As the New York City camera system continually grows into its title as the largest in the world, with 950 active cameras and 1,050 on the way according to the DOT, the number of deaths on New York City streets should continue to fall. City politicians, like City Councilmember Brad Lander, campaign with traffic safety as a key issue. “We should strategically deploy and expand the City’s network of red-light and school speed zone cameras, which have been proven to reduce speeding, crashes, injuries, and deaths,” Lander writes on his Comptroller campaign page. And while an increased focus on automated enforcement will likely prove effective, those living and working in the most vulnerable area may stay at a greater risk of traffic violence. “5 out of every 6 New Yorkers who are killed or severely injured are struck at times or places where the law prohibits the use of speed cameras to deter speeding,” the DOT report states.
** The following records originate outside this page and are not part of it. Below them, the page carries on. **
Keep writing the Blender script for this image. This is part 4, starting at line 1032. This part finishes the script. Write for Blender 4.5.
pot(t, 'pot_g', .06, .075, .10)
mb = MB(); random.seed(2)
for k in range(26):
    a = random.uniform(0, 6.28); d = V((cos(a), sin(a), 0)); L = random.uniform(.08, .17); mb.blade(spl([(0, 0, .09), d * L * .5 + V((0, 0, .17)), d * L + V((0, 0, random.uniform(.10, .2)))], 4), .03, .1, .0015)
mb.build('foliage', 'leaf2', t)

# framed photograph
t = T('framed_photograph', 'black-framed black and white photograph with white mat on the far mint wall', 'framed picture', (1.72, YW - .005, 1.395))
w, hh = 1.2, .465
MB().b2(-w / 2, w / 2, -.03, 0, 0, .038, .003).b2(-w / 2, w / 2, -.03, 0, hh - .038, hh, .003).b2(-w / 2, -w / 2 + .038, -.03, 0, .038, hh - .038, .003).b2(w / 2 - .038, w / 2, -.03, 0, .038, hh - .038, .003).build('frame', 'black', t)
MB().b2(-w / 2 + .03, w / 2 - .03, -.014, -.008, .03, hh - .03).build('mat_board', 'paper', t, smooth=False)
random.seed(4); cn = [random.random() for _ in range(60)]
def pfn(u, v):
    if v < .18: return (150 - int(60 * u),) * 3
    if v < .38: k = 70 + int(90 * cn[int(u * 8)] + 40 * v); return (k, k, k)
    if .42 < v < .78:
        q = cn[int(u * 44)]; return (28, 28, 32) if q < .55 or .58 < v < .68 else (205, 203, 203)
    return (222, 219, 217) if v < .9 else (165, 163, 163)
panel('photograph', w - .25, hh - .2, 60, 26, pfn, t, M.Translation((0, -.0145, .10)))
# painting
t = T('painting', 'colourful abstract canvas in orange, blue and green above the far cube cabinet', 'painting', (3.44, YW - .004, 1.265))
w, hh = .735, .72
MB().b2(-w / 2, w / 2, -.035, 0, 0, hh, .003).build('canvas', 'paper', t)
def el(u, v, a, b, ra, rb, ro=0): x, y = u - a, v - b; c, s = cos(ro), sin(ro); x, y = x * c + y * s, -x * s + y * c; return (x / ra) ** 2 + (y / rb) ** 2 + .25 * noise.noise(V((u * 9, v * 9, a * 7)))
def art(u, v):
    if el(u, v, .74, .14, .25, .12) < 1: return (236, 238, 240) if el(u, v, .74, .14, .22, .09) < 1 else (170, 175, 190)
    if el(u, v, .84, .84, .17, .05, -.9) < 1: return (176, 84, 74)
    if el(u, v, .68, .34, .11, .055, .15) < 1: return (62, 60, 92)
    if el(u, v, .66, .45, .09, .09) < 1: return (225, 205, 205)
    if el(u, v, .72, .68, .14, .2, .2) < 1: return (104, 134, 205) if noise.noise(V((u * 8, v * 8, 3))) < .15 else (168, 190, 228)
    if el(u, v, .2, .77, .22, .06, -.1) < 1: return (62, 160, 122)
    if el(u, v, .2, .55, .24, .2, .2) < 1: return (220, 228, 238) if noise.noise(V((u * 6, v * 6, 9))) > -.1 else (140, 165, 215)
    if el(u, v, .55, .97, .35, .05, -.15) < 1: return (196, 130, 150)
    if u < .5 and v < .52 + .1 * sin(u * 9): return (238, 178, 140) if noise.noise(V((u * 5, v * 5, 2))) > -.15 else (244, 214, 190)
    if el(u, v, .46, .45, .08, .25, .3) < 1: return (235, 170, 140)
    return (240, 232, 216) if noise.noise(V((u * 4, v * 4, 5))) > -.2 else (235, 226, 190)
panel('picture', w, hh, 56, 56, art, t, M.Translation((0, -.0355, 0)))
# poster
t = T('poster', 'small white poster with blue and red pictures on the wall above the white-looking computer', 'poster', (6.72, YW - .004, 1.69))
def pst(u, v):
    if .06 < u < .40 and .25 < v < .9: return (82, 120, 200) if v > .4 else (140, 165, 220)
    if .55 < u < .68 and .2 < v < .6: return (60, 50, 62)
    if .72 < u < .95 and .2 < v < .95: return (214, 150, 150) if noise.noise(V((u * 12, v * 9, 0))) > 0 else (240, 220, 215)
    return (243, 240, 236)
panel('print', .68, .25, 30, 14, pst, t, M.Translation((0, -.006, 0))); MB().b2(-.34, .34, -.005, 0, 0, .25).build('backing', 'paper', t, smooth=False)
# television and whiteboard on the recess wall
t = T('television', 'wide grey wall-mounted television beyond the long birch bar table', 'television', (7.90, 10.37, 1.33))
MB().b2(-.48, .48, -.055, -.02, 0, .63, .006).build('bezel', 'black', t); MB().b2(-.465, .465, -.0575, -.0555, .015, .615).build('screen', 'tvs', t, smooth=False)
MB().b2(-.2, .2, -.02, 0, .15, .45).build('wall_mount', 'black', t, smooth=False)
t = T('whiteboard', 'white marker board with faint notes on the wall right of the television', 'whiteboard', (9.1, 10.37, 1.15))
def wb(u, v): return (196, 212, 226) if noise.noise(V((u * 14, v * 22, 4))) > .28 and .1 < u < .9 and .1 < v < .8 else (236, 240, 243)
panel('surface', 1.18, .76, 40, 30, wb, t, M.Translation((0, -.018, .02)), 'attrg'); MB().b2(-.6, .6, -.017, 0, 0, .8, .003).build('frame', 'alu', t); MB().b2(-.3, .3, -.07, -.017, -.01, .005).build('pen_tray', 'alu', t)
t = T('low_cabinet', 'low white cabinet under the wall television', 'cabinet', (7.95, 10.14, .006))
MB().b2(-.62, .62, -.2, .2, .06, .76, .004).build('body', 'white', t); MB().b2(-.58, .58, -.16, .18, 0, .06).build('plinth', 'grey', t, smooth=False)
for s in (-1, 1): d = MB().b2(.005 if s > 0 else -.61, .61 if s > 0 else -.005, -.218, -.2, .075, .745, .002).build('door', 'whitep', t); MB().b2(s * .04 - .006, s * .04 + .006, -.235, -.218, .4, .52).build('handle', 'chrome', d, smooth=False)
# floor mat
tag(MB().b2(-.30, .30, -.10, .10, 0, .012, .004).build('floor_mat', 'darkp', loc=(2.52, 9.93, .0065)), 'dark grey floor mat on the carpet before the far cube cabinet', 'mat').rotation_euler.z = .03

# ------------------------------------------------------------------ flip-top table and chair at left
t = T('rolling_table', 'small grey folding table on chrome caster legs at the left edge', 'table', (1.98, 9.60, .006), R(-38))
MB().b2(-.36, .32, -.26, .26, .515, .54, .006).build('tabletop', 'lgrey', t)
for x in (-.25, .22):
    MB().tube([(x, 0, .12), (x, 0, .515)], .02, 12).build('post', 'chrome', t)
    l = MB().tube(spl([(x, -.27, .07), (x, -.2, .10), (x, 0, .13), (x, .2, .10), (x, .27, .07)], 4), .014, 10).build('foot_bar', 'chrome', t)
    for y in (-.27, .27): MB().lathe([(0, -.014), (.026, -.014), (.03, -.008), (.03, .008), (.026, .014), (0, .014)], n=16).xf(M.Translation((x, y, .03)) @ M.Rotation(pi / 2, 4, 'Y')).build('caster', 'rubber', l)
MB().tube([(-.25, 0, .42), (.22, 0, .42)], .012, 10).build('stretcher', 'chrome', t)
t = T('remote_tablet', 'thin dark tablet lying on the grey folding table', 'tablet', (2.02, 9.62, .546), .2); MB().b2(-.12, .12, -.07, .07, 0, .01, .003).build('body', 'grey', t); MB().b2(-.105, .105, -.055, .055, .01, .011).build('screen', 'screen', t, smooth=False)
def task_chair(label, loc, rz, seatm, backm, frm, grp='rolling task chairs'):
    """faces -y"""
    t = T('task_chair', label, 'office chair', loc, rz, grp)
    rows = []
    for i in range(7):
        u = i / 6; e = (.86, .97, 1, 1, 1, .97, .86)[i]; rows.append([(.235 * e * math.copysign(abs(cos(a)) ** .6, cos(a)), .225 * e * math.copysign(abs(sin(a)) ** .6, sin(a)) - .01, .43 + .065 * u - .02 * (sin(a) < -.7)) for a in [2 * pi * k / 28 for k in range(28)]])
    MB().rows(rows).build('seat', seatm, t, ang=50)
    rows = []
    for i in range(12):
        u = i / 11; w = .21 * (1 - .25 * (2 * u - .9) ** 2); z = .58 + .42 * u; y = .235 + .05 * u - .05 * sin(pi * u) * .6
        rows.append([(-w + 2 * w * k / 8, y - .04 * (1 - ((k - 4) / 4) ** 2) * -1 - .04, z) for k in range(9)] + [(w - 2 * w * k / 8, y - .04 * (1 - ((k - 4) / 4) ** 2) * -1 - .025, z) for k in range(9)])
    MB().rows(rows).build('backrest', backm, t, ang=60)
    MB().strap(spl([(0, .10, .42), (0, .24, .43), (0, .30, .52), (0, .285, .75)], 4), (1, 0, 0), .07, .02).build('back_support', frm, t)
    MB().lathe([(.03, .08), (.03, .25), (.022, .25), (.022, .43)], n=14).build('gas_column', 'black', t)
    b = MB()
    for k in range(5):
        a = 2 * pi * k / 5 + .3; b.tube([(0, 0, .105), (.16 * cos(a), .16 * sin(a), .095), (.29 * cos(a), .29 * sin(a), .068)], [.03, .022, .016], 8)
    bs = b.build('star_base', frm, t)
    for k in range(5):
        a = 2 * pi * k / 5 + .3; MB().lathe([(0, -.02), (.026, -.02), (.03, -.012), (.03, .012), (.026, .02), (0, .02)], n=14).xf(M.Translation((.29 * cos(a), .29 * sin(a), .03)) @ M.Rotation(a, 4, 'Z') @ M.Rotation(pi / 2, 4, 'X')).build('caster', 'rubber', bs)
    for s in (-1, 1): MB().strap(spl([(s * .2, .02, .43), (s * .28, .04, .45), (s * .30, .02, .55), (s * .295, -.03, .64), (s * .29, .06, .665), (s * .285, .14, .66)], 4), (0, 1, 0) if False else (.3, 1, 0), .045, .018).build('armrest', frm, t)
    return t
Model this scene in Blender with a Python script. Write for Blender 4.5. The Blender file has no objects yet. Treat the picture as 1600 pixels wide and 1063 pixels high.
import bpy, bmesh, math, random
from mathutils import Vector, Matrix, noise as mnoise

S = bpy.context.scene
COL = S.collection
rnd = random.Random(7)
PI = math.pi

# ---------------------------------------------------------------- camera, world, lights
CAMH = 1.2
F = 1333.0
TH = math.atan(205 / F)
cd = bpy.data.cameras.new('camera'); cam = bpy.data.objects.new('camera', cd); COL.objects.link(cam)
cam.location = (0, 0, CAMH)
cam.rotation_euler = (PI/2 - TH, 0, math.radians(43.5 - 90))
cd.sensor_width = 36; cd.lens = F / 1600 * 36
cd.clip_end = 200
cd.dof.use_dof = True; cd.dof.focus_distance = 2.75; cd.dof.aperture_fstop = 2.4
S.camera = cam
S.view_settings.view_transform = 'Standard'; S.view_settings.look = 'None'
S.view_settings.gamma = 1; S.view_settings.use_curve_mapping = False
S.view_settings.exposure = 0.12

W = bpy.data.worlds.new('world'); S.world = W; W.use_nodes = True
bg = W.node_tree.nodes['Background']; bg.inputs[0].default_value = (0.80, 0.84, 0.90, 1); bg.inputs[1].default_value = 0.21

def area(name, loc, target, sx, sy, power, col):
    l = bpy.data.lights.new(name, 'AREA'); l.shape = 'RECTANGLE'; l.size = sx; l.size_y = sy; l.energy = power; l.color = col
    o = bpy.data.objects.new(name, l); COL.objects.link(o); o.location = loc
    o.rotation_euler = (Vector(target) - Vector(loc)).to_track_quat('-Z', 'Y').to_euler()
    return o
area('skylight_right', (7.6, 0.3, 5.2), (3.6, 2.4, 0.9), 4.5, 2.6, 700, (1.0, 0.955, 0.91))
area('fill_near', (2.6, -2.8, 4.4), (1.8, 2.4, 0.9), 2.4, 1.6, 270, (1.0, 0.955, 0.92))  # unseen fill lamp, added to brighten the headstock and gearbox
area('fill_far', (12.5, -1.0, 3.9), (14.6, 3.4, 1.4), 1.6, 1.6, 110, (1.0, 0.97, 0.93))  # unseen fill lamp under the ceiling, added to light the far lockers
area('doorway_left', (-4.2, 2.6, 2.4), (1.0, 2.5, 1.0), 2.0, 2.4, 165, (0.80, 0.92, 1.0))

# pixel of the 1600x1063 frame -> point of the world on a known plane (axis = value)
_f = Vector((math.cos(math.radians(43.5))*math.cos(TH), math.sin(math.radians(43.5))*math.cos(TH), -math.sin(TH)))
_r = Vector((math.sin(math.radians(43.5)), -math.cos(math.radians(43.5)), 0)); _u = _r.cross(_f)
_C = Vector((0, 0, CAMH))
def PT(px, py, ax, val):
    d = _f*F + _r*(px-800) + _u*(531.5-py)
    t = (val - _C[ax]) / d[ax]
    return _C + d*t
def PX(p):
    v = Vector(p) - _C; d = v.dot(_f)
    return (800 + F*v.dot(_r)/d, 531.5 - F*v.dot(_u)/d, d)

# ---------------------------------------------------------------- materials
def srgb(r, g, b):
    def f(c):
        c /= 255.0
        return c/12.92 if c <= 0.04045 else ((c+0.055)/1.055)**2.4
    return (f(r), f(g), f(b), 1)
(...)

Working cyclists, like veteran bike messenger Jim Gilbert, share this experience. “Every time I’ve been hit by a car, I’d hardly say it was speeding and I still got fucked up,” Gilbert said, “Getting doored? Forget about it.” In order for the aim of Vision Zero, zero traffic deaths in a New York City year, to become a reality, it will take more than cameras in school zones. With their hands tied by the State Legislature, the DOT’s left to install cameras in every school zone possible or redesign their streets.